Maar in plaats van CO2-stromen op te slaan in ondergrondse of onderzeese reservoirs, met het risico dat het gas alsnog vrijkomt door lekkages, zouden we deze CO2 ook kunnen aanwenden als grondstof. Het gebruik van CO2 voor nuttige doeleinden staat bekend als Carbon Capture and Utilisation (CCU). Het alledaags gebruik van CO2 beperkt zich tot nu toe tot de prik in onze frisdrankjes en de koolzuursneeuw in sommige brandblussers, maar waarom zouden we CO2 niet ook gebruiken als grondstof voor plastic? Dan hoeven we daarvoor geen aardolie meer te gebruiken, of in elk geval minder. Het is ongewenst om koolstofverbindingen op te pompen uit de grond, nu er al te veel koolstof in onze atmosfeer zit.
Experimenten
Sinds een aantal jaar wordt er door meerdere bedrijven geëxperimenteerd met materialen als polypropyleencarbonaat (PPC) en polyetheencarbonaat (PEC), die potentie hebben om de huidige fossiele plastics te vervangen. Deze nieuwe plastics hebben CO2-gehaltes tot ongeveer 40 procent. Uit onderzoek is gebleken dat een CO2-percentage van 20 procent de uitstoot van het productieproces al kan verlagen met 11 tot 19 procent en 13 tot 16 procent fossiele grondstof kan besparen. Als deze plastics op grote schaal geproduceerd zouden worden, zou de klimaatimpact van plastic dus aanzienlijk verkleind worden. Negatieve emissies levert het echter nog niet op. Daarvoor moet het CO2-gehalte in de nieuwe plastics omhoog, moet het productieproces schoner worden en moet verzekerd worden dat de CO2 in het plastic na gebruik niet alsnog in de atmosfeer belandt.

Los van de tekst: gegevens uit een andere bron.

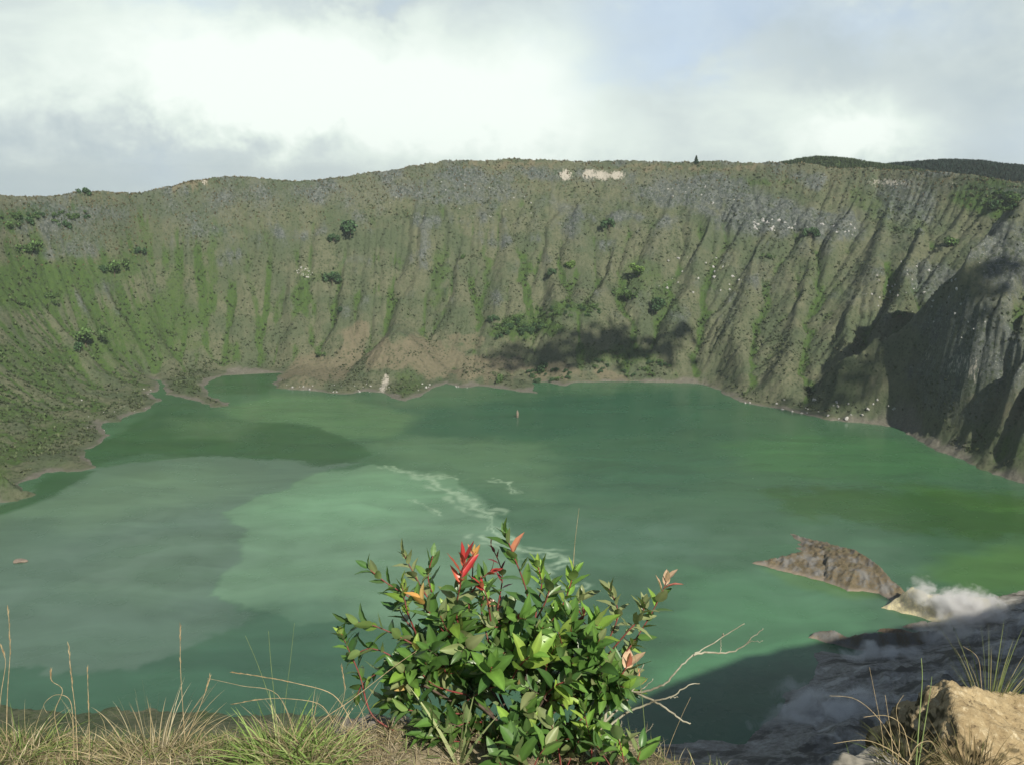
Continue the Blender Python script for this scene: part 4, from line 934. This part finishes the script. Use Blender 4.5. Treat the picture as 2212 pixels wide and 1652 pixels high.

Een van de bedrijven die vooroploopt op het gebied van het produceren van plastics met behulp van CO2 is het Duitse Covestro. Het bedrijf produceert momenteel zachtschuim van polyurethaan dat voor 20 procent uit CO2 gemaakt is, afgevangen uit de installaties van een naburig bedrijf. Van het zachtschuim worden eindproducten gemaakt als matrassen en autostoelen. Dit is vooralsnog de bekendste toepassing die reeds op de markt is verschenen. Het Europese samenwerkingsproject Carbon4PUR, waar Covestro in deelneemt, experimenteert momenteel met het afvangen van rookgassen van de staalindustrie, teneinde zowel de CO2 als de CO uit die gassen te gebruiken als grondstof. Covestro laat weten dat de laboratoriumtests veelbelovend hebben uitgepakt en dat dit proces binnenkort op industriële schaal getest zal worden. "We moeten afval beschouwen als een grondstof”, zegt Markus Steilemann, CEO van Covestro. “Samen kunnen we meer gebruik maken van alternatieve koolstofbronnen zoals CO2 om de koolstofkringloop te sluiten en te besparen op rechtstreekse fossiele grondstoffen zoals ruwe olie."